Indeed, the great tragedy of Baxter’s death is that he likely began dabbling in magick in order to give himself a fighting chance at competing with his professional rivals – socially, financially, and educationally privileged men from James’ own “Oxbridge” caste – which ultimately became too much of a good thing.
II.
And here we come to the other primary theme of this story: the dangers of peering to deeply into the past. “Beware that, when fighting monsters, you yourself do not become a monster... for when you gaze long into the abyss. The abyss gazes also into you.” Nietzsche’s observation is applicable to nearly each of James’ stories, but none illustrate this more perfectly than “A View From a Hill.” James poses the question – regardless of metaphysics, the supernatural, or the existence of an afterlife – “is there not something deep and hidden within our own selfhood which can be awakened by yearning too deeply for contact with a bygone era or unsavory field of study?”
Even if we exclude the category of ghosts, many of us who have become obsessed with esoteric topics can attest that the obsession can sometimes become frightening – not just due to the time, energy, and passion invested into it, but from the things within us which seem to call us towards the shadows. It could be an obsession with history, true crime, the occult, war stories, disasters, sexual fantasies and fetishes, heists, assassinations, conspiracies, executions, travesties, genocides, scandals, mysterious disappearances, kidnappings, serial killers, torture, shipwrecks, plane crashes, mass traumas, or – say – horror fiction.
At first we find ourselves drawn to them out of disgust or a sense of moral obligation – to better understand humanity’s dark nature and combat it going forward – but at what point to we wonder what is it within ourselves that brings us back, time and time again, to such dark material? Something within us, we must acknowledge, finds comfort and peace here, and even the least puritanical among us will eventually find that disturbing.

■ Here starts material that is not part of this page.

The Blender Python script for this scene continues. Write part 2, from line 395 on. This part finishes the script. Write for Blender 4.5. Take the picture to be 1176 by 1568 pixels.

In James’ case, he often wondered if his obsession with the past was healthy, and frequently found himself more at home with the dead than the living. In Baxter’s case it wasn’t merely a figure of speech: James plays it out – in a world where the supernatural is real, what is the logical conclusion of a life spent constantly obsessing over the dead, prying intrusively into their private worlds, and digging up their peacefully sleeping secrets? Surely, he concludes, the trespasser will eventually be collared by the homeowner and his desire to transit between both worlds will eventually be impossible: he will have to choose between the limitations of the present world or crossing into the unpredictable rules of the unknown dimensions beyond reality.
Ultimately, Baxter is dragged off and hanged as a thief by the ghosts of the bodies he disturbed, and while we largely dismiss this as fiction, James’ warning lingers in a very material way: how intently and for how long can we obsess over our chosen bête noire before something very real – something inescapably part of our own personality – reaches out from the abyss and lays claim to our very soul? Far too many of us have felt that hand on our shoulder, and it makes this story – for all its oft-cited flaws of pacing, characterization, and tone – unforgettably chilling.